El XXV Aniversario de la aprobación en referéndum de la Constitución española ha desatado saludables fervores constitucionalistas pero también amnesias espectaculares. Todos se felicitan por la paz y la felicidad que habría propiciado el texto milagroso en estos veinticinco años. Ni siquiera faltan los que se quejan amargamente de que alguien les ha robado el mes de abril y se ha apropiado indebidamente de la joya. Hasta los menos proclives al entusiasmo constitucional dan lecciones de probidad, sentido de la historia y responsabilidad ante la hazaña de que esta Constitución haya durado tanto en comparación con el resto de cartas magnas medianamente decentes que el país tuvo.

Hay acuerdo casi general de congratulación con lo bien que ha ido todo y apenas nadie se atreve a hablar de lo que también sucedió, pues si la alegría de hoy se corresponde con la evaluación positiva a distancia de lo que entonces se hizo, y ésta lo legitima, no es menos cierto que silenciar determinadas circunstancias, pasar por alto detalles cruciales que también explican por qué acabamos conformándonos con tan poco, induce a hacer creer que las buenas constituciones sólo nacen de felices idilios políticos a los que llaman consenso, y no es más que un argumento para sacralizar como inamovible lo que acaba no teniendo sentido ni valor si no se adapta al transcurrir de los tiempos.

La Constitución española de 1978, esa o cualquier otra que se tuviese que adoptar para salir de la dictadura de Franco (y ahora se ve claro, que de un modo u otro, antes o después, España hubiera tenido que ir a una democracia, porque la Europa occidental ya entonces era impensable sin democracias generalizadas) se negoció y redactó con handicaps de salida y en un clima de vigilancia intensiva de determinados poderes fácticos del régimen anterior.

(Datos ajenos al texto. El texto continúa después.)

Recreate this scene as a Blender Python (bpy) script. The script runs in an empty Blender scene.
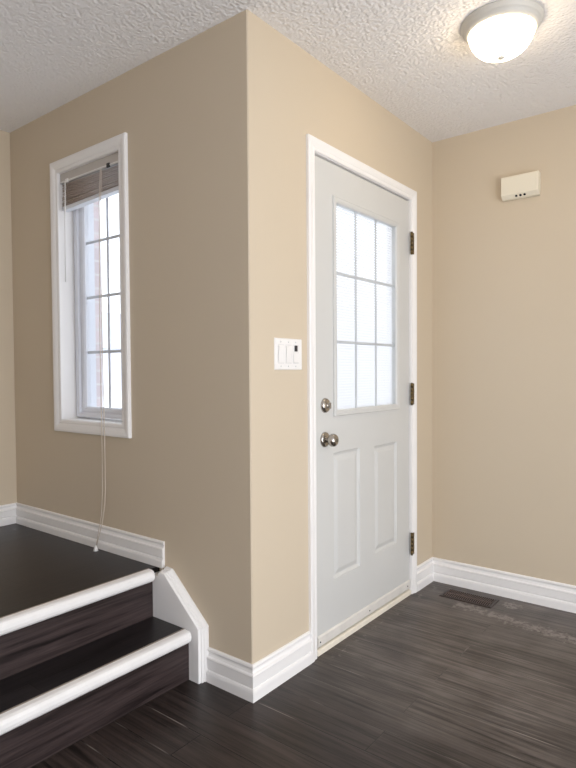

Entre los primeros, los trágalas contenidos en la Ley para la Reforma Política (LRP) que en 1976 hizo aprobar el presidente Suárez en referéndum, y que, al obtener un respaldo tan abultado de la ciudadanía consultada contra el criterio abstencionista de las izquierdas emergentes y el no de algunos sectores involucionistas y/o revolucionarios, dio fuerza al reformismo franquista, por una parte, frente al núcleo duro del sistema, para liderar el cambio político, y, por otra, frente a la fragmentada oposición democrática, para privilegiar allí a algunas siglas con las que llevar a cabo la plasmación de los compromisos escritos en la LRP y servir juntos de receptores y garantes de los pactos no escritos procedentes de los poderes fácticos (oligarquía, ejército e iglesia católica, fundamentalmente). Las elecciones debían despejar la incógnita de a quién se encomendaba el mandato. Afortunadamente para la variopinta coalición que Suárez logró reunir en torno suyo (franquistas reformistas, católicos conservadores, monárquicos, liberales, socialdemócratas, hombres de empresa, funcionarios, oportunistas, alcaldes franquistas... incluso algunos hombres de la oposición demócrata moderada al franquismo, etc., etc.,) las elecciones que nunca se quisieron como constituyentes arrojaron unos resultados que podían salvar los muebles (entre aquella coalición, UCD, y un partido reconstruido aprisa y corriendo en la mayor parte del Estado, el PSOE, lograron sumar 272 de los 350 escaños del Congreso, mientras la UCD se convertía en primera fuerza -106 senadores- también en el Senado). Lo demás, es lo que se cuenta estos días.